Continuous Integration with AWS Sagemaker and CircleCI

Kaiyi Huang
Broadlume Product Development
3 min readJul 23, 2019

At AdHawk, we use AWS Sagemaker for training and deploying data science models used to send customers tips or “insights” into optimizing their web presence. Company-wide, we strive to follow a continuous integration/continuous delivery model of software development, so it was natural for us to also integrate this rigorous process into our data science team.

The pattern we follow is very similar to the approach illustrated by AWS. The difference is, rather than being completely coupled to AWS cloud-native services, we opted to leverage our existing CircleCI setup.
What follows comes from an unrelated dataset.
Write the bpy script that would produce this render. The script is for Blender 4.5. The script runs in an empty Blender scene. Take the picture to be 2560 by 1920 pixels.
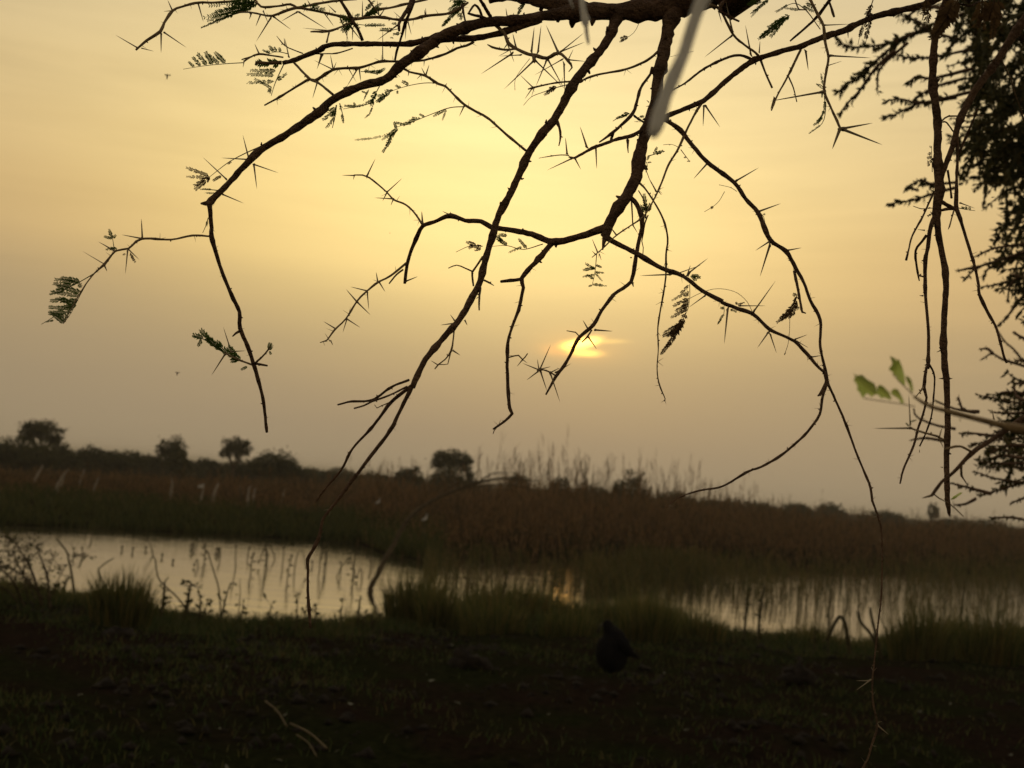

More importantly, we introduced the concept of environments to allow for deploying to and falling back from different versions.

So, without further ado, here are the elements of our data science CI process.

Docker “Golden” Image

We use a single docker image as our build environment for interacting with the Python Sagemaker CLI and for deploying to an nginx server for local testing. This allows us to lock down versions and ensure a common environment for both local testing as well as deployment to AWS.

Our CI Pipeline also communicates with aliens

Handling Multiple Environments and Artifact Versioning

Since Sagemaker is a managed service without any concepts of virtual private clouds (VPCs), regions, or availability zones, we delineate environments based on naming conventions. We currently maintain a Staging and Production environment where two parallel sets of docker images, models, and Sagemaker endpoints reside. Our commits in Github serve as the source of truth for versioning. Thus, we suffix our image and model names with the Git commit hash and the staging endpoint with “-staging.”

Behold, rectangles

CircleCI Deployment Steps

Upon a feature being accepted and merged into master:

  1. Determine what models were modified in the latest commit
  2. Bake modified model into docker image and push to Amazon’s Container Registry with the commit tag as part of the name
  3. Make call to Sagemaker to train the modified model and store training output
  4. Deploy a web endpoint that serves inferences from the trained model

Promote to Production (upon a master commit being tagged):

  1. Find the image in ECR with the tagged commit
  2. Add the tag “latest” to that image

Areas for Improvement

Testing is conspicuously missing from our pipeline and is currently only done locally during the model development process. This is due to the non-deterministic results returned by the training model, which is inherent to inference-making. One workaround for this might be to have a feature where deterministic sampling of data is enabled so tests can be compared against expected results.

Conclusion

With this in pipeline in place, the data science team’s deployment tools and processes are aligned with that of the rest of the engineering team. Moreover, having multiple environments and syncing our deployed assets with version control means data science endpoints can be matched with the version and/or environment of the consuming application. All this allows us to rapidly and consistently iterate and serve our many data science models.